* _Work instructions_
Restate the complete material exactly.
----
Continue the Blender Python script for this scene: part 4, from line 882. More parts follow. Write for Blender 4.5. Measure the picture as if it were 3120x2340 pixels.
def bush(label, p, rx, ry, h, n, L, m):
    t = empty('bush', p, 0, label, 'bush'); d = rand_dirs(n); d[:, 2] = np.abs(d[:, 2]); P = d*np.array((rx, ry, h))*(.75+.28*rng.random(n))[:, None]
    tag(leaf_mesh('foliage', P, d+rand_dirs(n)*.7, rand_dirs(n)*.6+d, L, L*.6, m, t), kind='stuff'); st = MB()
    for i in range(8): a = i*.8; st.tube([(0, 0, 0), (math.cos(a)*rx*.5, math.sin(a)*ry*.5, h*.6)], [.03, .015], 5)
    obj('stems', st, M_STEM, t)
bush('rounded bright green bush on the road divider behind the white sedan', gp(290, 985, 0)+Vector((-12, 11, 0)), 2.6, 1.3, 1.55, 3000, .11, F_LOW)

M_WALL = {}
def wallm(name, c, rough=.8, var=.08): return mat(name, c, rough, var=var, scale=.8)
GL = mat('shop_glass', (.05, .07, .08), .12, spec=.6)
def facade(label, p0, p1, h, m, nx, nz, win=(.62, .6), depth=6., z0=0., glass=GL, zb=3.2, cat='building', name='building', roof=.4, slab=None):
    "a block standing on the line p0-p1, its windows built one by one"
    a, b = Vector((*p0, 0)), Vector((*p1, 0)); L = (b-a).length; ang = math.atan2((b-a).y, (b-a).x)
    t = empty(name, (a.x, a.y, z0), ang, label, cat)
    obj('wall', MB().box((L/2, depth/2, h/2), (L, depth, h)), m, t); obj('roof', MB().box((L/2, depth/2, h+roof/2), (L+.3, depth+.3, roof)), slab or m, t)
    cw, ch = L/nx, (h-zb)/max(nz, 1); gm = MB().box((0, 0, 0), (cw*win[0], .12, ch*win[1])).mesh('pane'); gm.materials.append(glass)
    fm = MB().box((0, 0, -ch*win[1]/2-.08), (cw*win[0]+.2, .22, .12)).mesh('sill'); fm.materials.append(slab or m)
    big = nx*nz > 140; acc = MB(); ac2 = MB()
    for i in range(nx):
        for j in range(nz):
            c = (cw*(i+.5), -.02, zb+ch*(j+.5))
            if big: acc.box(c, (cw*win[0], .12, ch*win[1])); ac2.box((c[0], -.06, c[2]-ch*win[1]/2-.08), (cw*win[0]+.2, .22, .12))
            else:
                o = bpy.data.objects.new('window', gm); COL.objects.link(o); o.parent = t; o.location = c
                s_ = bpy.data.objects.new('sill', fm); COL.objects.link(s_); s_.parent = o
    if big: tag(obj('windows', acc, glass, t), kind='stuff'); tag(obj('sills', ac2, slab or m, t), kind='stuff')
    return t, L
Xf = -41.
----
* _Solution_
Continue the Blender Python script for this scene: part 4, from line 882. More parts follow. Write for Blender 4.5. Measure the picture as if it were 3120x2340 pixels.
def bush(label, p, rx, ry, h, n, L, m):
    t = empty('bush', p, 0, label, 'bush'); d = rand_dirs(n); d[:, 2] = np.abs(d[:, 2]); P = d*np.array((rx, ry, h))*(.75+.28*rng.random(n))[:, None]
    tag(leaf_mesh('foliage', P, d+rand_dirs(n)*.7, rand_dirs(n)*.6+d, L, L*.6, m, t), kind='stuff'); st = MB()
    for i in range(8): a = i*.8; st.tube([(0, 0, 0), (math.cos(a)*rx*.5, math.sin(a)*ry*.5, h*.6)], [.03, .015], 5)
    obj('stems', st, M_STEM, t)
bush('rounded bright green bush on the road divider behind the white sedan', gp(290, 985, 0)+Vector((-12, 11, 0)), 2.6, 1.3, 1.55, 3000, .11, F_LOW)

M_WALL = {}
def wallm(name, c, rough=.8, var=.08): return mat(name, c, rough, var=var, scale=.8)
GL = mat('shop_glass', (.05, .07, .08), .12, spec=.6)
def facade(label, p0, p1, h, m, nx, nz, win=(.62, .6), depth=6., z0=0., glass=GL, zb=3.2, cat='building', name='building', roof=.4, slab=None):
    "a block standing on the line p0-p1, its windows built one by one"
    a, b = Vector((*p0, 0)), Vector((*p1, 0)); L = (b-a).length; ang = math.atan2((b-a).y, (b-a).x)
    t = empty(name, (a.x, a.y, z0), ang, label, cat)
    obj('wall', MB().box((L/2, depth/2, h/2), (L, depth, h)), m, t); obj('roof', MB().box((L/2, depth/2, h+roof/2), (L+.3, depth+.3, roof)), slab or m, t)
    cw, ch = L/nx, (h-zb)/max(nz, 1); gm = MB().box((0, 0, 0), (cw*win[0], .12, ch*win[1])).mesh('pane'); gm.materials.append(glass)
    fm = MB().box((0, 0, -ch*win[1]/2-.08), (cw*win[0]+.2, .22, .12)).mesh('sill'); fm.materials.append(slab or m)
    big = nx*nz > 140; acc = MB(); ac2 = MB()
    for i in range(nx):
        for j in range(nz):
            c = (cw*(i+.5), -.02, zb+ch*(j+.5))
            if big: acc.box(c, (cw*win[0], .12, ch*win[1])); ac2.box((c[0], -.06, c[2]-ch*win[1]/2-.08), (cw*win[0]+.2, .22, .12))
            else:
                o = bpy.data.objects.new('window', gm); COL.objects.link(o); o.parent = t; o.location = c
                s_ = bpy.data.objects.new('sill', fm); COL.objects.link(s_); s_.parent = o
    if big: tag(obj('windows', acc, glass, t), kind='stuff'); tag(obj('sills', ac2, slab or m, t), kind='stuff')
    return t, L
Xf = -41.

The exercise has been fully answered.